As far as the crack goes I would fill it with fine sawdust form the turning blank, then in quick succession, saturate the sawdust with thin CA glue followed by medium or thick CA glue. The thin glue quickly wicks in to the sawdust and than draws the thicker glue in behind it. Keep adding the thicker glue until no more will go in or it starts to set up. You could treat the screw holes the same way.

You can treat the open spaces around those knots the same way and also use the thin CA to firm up those tear out spots before further turning.

If you have a lathe chuck there is a much easier way to mount a blank like that. Check out my blog on the subject if your are interested.
 
#49 ·
Mike, now that you've raised the bowl bottom above the crack, you have a couple options. One would be to remove the foot past the crack. The other option is to leave the crack and fill it. Leave it alone after filling it if you choose that route.
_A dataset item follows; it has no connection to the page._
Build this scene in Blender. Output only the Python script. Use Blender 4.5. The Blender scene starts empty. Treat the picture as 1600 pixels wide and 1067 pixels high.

After filling the crack, attack the lower portion of the shape you have and make it a reverse of the upper portion coming from then lip. It does not matter if you cut into the foot portion to make the bowl bottom more appealing. Remember, if you are going for the height of the foot, you have plenty of solid wood to keep this piece intact. You are a long way from losing it. Go back and look at my pictures of the foot. You can remove at least 2 inches of it right at the bowl bottom without sacrificing the strength of the foot. While taking off some of the extra wood, make the contour a clean look. When you have that turned down to your satisfaction, start the innards.

Turn the inside out until you like the thickness of the bowl, about 1/4 - 3/8" maximum. Make up your rim Chuck, and then measure for the groove you need for the rim OD. Measure across the grain, and with the grain. If there is a difference, try splitting the difference and make the groove fit the rim. It should be a snug fit, but not something you have to force the bowl into. Turn the groove while starting/stopping to check progress until you have a good snug fit.
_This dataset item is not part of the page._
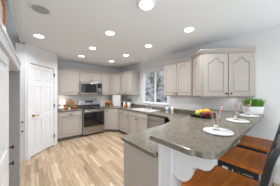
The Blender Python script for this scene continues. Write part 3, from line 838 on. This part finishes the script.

There are two ways to approach this. Mount the bowl between centers and start removing the outside of the foot taking it down to that 1/4" thickness I've mentioned numerous times between the recess and the outside. Stick with that option by starting to trim the height down to remove the dowels. That will give you a short foot with a still good looking bowl. just keep removing wood until you reach what looks good to you. For me, that would be about a 1/4" high foot with a bead, or a small cove at the transition between the foot and bowl. Remove all wood until yopu have a small nub. If your Rim Chuck is a good snug fit, pull the tailstock back and remove the nub while still in the Rim Chuck always cutting towards the headstock. Very light cuts, and comfortable speed. Since I invented the Tail Stock Steady in 2012, I don't really know how to approach it the way I described. Physics indicates if it's snug, and you always cut towards the headstock, it will stay in place until you remove it. Stuart Batty uses jam chucks, which are not too much different than the snug fit I just described using the face plate and Rm Chuck.

The second option would be to leave the foot as long as it is and trim it towards the recess, leaving the 1/4" thickness I described above. After you achieve that, then start cutting in towards the center of the pedestal to give it some flow, rather than having a straight foot/pedestal. f you choose to go for height. Leave the OD at the recess about 4" if you have that much to work with, and then start tapering the pedestal towards the bowl bottom. When you get it to 3" round, that's as far as you need to go. Start hollowing out the foot to remove excess wood, leaving the nub in place. When you get the depth where the bowl bottom is now 1/4 -3/8' thick, sop and remove the nub. Piece of cake.
The tools I use for the foot shaping and hollowing is usually Easywood CI5 which is the small round tool. It will allow me to get rounded inside corners, plus it's just so easy to use. ......... Jerry (in Tucson)
 
#50 ·
Hi me again. I have a finished form. Not quite the smooth lines I wanted. but its ok. one dowel disapesared and another partially I sanded it to 1000 grit then wiped it down with paint thinner, that is what I want in a finish. I wish the wood would dry that color.